**REQUEST**
Find every line in the records that holds the string "Write". Copy each one.
+++ INFORMATION PROVIDED +++
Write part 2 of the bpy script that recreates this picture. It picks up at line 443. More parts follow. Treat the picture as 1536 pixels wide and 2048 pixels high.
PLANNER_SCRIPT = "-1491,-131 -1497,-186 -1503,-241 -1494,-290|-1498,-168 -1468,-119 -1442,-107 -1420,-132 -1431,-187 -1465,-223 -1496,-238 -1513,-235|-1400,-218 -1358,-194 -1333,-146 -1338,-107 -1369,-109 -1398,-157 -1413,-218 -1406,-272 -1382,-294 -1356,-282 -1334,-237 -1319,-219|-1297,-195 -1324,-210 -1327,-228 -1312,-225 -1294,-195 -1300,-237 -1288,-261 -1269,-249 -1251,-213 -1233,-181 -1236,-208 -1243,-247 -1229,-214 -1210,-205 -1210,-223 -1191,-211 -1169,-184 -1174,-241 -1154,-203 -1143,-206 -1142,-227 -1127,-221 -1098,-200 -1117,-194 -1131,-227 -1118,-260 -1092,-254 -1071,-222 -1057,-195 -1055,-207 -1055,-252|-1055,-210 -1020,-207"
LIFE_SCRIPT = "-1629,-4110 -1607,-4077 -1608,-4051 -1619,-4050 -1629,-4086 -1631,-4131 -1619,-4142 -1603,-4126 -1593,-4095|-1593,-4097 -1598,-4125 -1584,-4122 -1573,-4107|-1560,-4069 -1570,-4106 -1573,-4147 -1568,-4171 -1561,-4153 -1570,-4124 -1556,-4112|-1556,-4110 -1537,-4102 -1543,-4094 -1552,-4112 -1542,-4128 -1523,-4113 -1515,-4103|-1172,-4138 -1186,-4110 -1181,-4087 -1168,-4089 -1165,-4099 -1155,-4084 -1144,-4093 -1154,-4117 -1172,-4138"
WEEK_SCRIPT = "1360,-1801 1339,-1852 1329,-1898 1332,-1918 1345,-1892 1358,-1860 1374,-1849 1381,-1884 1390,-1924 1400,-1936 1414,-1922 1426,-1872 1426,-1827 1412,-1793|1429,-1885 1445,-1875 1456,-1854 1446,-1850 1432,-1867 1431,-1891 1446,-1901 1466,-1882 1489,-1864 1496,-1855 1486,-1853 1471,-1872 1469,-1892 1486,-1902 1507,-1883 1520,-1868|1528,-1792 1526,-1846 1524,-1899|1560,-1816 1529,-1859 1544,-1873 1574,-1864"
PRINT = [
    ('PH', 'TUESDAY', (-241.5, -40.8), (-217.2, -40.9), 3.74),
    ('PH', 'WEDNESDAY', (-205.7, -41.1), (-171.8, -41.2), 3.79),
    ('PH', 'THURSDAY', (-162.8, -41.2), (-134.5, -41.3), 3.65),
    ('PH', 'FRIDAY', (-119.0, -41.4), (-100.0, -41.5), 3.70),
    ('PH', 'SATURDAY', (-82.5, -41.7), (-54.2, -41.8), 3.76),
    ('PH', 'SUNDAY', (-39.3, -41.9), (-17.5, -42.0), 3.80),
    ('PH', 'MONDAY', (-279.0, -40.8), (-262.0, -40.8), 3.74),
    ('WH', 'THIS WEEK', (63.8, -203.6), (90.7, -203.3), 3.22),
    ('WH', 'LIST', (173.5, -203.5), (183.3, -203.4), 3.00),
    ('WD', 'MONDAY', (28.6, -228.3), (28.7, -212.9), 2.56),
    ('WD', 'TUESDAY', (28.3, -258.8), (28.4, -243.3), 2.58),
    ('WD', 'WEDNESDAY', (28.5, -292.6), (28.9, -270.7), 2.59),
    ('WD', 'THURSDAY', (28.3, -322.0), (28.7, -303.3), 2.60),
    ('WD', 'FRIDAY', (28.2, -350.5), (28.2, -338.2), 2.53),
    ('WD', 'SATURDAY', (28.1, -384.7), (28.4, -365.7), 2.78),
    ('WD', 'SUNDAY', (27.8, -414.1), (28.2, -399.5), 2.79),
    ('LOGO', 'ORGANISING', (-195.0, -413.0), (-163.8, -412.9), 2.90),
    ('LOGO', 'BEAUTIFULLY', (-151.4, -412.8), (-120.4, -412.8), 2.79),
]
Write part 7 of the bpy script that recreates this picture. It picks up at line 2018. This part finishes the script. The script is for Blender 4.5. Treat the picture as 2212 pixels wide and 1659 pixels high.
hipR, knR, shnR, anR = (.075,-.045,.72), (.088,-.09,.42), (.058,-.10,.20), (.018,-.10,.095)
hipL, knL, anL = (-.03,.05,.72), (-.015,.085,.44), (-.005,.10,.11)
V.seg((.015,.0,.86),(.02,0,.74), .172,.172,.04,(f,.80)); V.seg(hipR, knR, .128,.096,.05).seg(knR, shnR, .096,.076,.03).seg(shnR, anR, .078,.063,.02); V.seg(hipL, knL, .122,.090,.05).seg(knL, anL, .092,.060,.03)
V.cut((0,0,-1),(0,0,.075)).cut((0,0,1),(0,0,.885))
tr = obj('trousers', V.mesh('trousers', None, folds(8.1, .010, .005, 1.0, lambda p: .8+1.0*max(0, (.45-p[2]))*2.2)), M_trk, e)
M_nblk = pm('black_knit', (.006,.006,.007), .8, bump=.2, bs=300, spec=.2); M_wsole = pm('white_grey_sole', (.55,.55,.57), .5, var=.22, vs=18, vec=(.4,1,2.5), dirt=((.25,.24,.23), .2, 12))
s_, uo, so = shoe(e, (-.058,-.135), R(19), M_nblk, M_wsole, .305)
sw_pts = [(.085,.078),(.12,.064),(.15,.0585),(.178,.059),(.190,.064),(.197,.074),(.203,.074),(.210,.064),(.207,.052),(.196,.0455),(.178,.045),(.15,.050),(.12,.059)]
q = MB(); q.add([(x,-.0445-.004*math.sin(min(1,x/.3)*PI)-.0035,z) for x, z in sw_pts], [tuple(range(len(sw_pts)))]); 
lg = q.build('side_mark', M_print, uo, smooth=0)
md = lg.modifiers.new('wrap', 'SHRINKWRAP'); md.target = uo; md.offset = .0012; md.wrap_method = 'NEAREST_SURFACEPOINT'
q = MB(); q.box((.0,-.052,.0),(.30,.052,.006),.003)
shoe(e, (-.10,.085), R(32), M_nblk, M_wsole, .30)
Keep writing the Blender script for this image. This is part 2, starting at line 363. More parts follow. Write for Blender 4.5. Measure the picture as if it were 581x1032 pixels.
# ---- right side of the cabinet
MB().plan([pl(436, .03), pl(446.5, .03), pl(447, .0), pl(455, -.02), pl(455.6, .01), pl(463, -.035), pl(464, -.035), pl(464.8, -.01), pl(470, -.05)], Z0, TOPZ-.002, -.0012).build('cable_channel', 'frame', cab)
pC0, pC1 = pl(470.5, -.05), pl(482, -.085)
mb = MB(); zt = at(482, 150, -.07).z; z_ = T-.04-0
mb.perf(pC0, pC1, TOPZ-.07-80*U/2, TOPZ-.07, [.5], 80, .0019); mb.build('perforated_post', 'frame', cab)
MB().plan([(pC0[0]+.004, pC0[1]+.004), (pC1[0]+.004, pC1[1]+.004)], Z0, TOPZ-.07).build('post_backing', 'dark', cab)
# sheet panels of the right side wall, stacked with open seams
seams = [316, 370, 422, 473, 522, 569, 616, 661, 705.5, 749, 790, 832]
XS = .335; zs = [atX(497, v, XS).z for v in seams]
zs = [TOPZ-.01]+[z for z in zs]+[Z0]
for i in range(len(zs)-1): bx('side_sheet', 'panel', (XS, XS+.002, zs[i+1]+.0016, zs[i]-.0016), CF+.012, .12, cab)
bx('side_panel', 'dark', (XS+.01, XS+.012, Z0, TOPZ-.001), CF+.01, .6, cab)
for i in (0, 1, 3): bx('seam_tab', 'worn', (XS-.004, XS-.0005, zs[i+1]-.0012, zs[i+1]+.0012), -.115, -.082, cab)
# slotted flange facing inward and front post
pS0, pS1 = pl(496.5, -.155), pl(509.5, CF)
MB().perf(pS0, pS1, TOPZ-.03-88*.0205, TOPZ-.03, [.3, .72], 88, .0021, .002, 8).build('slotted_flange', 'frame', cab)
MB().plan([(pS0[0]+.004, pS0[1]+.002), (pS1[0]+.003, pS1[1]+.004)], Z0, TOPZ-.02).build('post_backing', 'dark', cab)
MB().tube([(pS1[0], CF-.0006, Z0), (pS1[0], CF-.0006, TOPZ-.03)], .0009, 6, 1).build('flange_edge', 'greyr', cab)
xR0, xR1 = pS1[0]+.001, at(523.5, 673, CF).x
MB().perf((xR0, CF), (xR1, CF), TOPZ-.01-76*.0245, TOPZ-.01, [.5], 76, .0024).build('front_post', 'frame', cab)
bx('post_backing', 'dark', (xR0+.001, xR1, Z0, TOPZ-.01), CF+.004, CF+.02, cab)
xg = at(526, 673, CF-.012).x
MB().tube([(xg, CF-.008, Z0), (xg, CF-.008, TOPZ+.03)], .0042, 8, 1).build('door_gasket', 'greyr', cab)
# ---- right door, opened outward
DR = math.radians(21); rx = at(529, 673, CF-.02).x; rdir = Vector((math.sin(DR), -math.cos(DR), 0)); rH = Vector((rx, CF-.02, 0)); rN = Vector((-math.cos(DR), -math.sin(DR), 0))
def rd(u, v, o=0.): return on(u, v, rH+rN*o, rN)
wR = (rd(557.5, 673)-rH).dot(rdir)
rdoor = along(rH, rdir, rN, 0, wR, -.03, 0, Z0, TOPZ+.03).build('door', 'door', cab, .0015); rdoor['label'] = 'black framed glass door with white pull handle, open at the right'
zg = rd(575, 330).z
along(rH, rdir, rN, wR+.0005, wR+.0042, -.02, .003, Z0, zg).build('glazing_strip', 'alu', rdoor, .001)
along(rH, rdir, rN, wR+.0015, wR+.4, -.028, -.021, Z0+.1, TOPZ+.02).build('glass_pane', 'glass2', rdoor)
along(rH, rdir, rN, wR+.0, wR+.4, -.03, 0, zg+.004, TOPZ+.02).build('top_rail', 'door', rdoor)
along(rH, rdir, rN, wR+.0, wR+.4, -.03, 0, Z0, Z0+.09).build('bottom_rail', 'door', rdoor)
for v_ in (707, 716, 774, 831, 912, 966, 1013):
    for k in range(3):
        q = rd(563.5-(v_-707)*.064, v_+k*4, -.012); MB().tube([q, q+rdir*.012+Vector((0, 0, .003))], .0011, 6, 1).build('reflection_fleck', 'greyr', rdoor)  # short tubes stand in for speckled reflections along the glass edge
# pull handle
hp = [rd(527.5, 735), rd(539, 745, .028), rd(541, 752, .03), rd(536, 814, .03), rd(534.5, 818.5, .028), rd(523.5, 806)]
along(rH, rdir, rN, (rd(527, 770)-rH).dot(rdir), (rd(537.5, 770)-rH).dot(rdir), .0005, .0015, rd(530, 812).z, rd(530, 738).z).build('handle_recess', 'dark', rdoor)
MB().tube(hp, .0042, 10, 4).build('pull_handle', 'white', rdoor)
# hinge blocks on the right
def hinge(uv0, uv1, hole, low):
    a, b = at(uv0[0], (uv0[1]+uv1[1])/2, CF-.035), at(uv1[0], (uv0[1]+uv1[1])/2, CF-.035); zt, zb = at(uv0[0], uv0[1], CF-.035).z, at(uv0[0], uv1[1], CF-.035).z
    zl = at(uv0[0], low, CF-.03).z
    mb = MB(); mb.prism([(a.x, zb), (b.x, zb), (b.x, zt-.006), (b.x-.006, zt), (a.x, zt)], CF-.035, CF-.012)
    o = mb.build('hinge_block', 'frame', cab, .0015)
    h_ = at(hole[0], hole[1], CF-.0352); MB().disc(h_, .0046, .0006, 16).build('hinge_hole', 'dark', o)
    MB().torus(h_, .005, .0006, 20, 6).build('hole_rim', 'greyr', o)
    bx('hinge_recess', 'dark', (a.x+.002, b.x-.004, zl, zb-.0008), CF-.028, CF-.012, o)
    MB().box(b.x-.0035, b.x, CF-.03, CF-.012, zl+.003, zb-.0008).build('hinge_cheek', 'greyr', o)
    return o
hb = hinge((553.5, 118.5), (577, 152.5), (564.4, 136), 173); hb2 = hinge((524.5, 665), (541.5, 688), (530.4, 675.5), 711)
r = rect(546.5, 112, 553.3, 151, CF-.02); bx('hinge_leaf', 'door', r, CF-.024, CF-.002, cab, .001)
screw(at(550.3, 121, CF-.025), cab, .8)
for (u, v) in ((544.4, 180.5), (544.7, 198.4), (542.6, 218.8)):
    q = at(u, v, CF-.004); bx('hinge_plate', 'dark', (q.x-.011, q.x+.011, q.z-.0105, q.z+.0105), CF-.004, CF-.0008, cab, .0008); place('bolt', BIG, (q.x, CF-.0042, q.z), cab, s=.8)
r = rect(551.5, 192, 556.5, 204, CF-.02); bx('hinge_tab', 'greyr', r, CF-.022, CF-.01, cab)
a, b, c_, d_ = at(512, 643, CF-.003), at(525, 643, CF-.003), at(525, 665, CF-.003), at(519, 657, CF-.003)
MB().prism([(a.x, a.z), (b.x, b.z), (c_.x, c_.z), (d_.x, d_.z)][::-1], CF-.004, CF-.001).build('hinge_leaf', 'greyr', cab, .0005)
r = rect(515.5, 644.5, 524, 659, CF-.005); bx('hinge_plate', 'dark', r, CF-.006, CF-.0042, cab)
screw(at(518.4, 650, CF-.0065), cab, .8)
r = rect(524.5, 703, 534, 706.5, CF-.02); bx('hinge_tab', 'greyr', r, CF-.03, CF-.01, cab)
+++
**THE REPLY**
Write part 2 of the bpy script that recreates this picture. It picks up at line 443. More parts follow. Treat the picture as 1536 pixels wide and 2048 pixels high.
Write part 7 of the bpy script that recreates this picture. It picks up at line 2018. This part finishes the script. The script is for Blender 4.5. Treat the picture as 2212 pixels wide and 1659 pixels high.
Keep writing the Blender script for this image. This is part 2, starting at line 363. More parts follow. Write for Blender 4.5. Measure the picture as if it were 581x1032 pixels.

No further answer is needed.